• **WHAT YOU WILL DO**
Only a number is wanted: the count of lines in this listing that contain "scene".

• **AVAILABLE RECORDS**

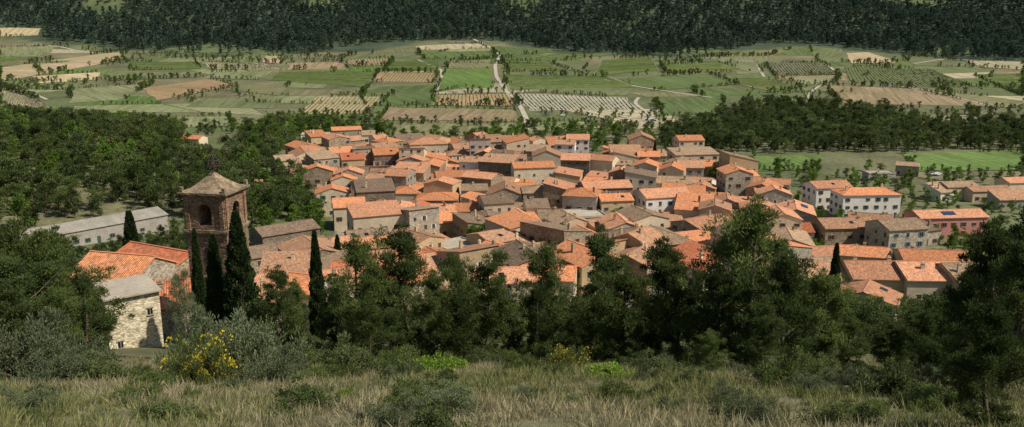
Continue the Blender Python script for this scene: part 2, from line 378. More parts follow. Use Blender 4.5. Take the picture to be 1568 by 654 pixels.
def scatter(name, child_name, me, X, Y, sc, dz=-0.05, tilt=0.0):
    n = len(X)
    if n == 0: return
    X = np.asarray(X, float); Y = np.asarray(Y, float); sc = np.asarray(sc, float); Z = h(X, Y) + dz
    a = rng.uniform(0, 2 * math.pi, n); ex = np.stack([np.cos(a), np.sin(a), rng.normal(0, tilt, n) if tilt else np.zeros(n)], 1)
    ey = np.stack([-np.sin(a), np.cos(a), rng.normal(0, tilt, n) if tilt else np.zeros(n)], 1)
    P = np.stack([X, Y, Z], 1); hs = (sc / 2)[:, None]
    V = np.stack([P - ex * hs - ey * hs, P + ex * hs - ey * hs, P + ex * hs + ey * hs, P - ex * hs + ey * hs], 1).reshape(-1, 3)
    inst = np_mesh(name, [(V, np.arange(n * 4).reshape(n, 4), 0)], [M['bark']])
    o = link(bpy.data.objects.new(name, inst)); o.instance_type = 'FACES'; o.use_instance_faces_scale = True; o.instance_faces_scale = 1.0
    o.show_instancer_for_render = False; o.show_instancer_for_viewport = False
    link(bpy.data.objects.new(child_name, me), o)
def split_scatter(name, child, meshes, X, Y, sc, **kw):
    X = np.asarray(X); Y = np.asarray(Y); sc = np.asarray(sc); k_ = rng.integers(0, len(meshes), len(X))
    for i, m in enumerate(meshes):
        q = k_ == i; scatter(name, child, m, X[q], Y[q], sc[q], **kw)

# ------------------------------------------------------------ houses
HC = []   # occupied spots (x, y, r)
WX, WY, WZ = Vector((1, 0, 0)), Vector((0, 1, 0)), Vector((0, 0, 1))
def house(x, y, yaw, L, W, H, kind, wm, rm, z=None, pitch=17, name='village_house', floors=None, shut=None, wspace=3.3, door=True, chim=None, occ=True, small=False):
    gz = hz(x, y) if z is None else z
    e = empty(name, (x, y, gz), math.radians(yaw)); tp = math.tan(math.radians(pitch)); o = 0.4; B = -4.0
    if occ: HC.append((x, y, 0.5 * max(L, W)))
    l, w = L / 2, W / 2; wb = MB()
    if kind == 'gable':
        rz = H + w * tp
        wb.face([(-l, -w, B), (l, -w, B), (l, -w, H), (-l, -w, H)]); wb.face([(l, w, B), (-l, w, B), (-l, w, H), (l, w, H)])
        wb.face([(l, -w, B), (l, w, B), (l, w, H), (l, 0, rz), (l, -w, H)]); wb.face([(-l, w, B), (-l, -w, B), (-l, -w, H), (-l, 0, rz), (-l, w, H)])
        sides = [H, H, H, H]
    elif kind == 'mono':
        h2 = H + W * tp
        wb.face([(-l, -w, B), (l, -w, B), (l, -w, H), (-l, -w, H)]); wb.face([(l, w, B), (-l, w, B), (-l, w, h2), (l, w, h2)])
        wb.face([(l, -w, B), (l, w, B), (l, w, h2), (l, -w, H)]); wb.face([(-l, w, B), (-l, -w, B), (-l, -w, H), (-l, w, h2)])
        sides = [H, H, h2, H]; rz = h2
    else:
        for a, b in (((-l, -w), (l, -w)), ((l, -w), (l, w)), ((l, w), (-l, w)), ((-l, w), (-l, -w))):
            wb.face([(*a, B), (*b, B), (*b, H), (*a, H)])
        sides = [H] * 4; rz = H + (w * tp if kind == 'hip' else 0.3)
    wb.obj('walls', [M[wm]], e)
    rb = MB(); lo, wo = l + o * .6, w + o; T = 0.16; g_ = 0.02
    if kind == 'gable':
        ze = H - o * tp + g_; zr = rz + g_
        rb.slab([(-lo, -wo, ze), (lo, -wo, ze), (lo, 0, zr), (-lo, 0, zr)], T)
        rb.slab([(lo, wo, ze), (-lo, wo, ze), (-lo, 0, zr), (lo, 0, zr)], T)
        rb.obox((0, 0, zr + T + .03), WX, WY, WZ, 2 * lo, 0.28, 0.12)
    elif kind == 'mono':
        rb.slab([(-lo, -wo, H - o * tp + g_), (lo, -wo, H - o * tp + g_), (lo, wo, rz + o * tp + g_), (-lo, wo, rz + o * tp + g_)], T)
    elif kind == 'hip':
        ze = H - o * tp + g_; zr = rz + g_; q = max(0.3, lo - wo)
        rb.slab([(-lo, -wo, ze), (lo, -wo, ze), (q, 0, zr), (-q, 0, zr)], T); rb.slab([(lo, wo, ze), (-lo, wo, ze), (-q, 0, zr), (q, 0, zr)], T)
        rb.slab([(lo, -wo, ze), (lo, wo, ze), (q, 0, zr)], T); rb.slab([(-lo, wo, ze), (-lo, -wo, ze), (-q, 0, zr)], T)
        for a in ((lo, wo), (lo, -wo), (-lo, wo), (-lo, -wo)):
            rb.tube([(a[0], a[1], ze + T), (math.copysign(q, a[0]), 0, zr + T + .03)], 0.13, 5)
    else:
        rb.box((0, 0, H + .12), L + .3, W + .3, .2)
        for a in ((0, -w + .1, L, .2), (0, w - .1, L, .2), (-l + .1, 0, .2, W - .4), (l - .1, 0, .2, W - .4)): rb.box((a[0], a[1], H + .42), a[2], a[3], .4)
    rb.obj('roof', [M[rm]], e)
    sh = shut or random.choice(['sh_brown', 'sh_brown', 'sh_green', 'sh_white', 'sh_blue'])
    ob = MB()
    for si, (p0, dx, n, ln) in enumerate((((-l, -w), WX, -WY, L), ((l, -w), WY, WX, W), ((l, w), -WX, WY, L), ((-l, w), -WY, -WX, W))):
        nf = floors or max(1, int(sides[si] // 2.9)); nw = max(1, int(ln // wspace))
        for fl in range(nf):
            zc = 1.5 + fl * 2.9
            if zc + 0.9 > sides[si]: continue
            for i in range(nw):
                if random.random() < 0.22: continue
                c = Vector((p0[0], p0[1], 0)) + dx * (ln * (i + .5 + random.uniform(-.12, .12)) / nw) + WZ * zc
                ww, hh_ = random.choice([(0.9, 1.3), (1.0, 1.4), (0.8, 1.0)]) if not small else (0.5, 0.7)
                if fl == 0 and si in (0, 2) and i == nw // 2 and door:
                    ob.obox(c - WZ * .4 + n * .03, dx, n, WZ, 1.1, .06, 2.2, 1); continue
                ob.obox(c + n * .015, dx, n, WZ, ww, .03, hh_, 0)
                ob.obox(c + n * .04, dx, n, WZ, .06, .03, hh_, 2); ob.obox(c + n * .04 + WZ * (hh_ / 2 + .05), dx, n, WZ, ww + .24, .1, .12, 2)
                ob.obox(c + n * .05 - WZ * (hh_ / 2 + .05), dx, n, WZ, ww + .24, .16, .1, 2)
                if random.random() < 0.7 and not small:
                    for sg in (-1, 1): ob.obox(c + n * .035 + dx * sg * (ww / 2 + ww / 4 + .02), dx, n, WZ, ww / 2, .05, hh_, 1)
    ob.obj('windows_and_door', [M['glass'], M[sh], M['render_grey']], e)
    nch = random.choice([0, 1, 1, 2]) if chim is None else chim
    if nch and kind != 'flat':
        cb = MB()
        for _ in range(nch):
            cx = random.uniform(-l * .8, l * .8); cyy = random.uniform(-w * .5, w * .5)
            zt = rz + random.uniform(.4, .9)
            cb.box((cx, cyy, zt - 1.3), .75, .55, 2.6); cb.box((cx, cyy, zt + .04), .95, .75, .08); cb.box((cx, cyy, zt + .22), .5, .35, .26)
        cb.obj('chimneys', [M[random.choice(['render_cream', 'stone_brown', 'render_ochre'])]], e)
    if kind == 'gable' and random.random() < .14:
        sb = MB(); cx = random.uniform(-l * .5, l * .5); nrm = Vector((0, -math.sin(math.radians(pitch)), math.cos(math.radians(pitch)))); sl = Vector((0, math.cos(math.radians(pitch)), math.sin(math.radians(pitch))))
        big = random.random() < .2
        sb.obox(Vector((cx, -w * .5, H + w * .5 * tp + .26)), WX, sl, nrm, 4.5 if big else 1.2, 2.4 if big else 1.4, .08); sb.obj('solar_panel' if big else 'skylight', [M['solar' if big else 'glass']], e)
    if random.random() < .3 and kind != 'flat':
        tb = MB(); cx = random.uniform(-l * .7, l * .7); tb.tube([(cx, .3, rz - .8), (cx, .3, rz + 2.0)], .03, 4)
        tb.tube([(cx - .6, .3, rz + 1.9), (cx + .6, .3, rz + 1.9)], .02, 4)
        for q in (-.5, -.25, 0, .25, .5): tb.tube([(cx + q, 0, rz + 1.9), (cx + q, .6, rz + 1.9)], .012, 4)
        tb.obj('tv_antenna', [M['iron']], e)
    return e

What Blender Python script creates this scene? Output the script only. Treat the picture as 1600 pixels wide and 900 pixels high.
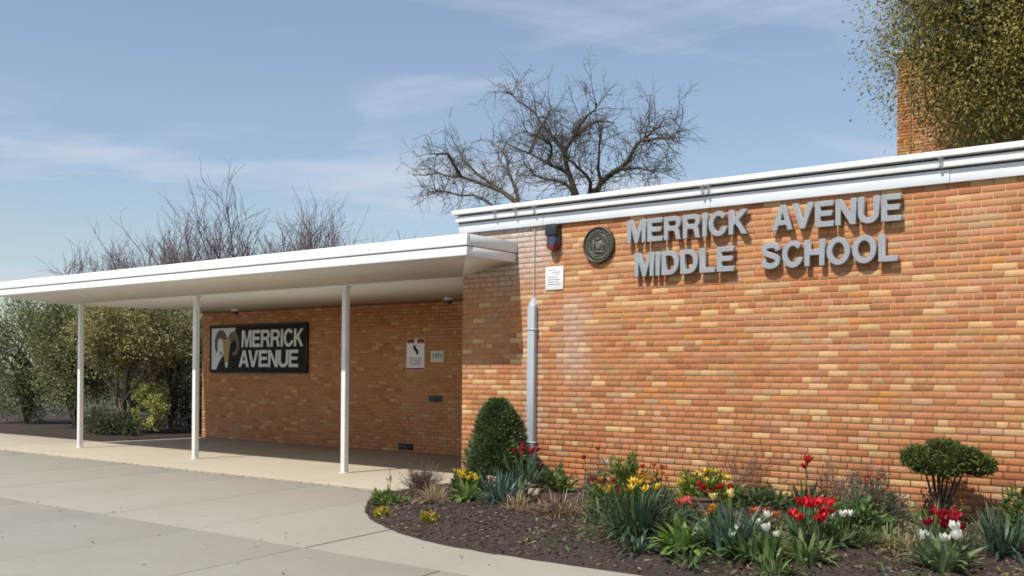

• **TASK ANSWER**
2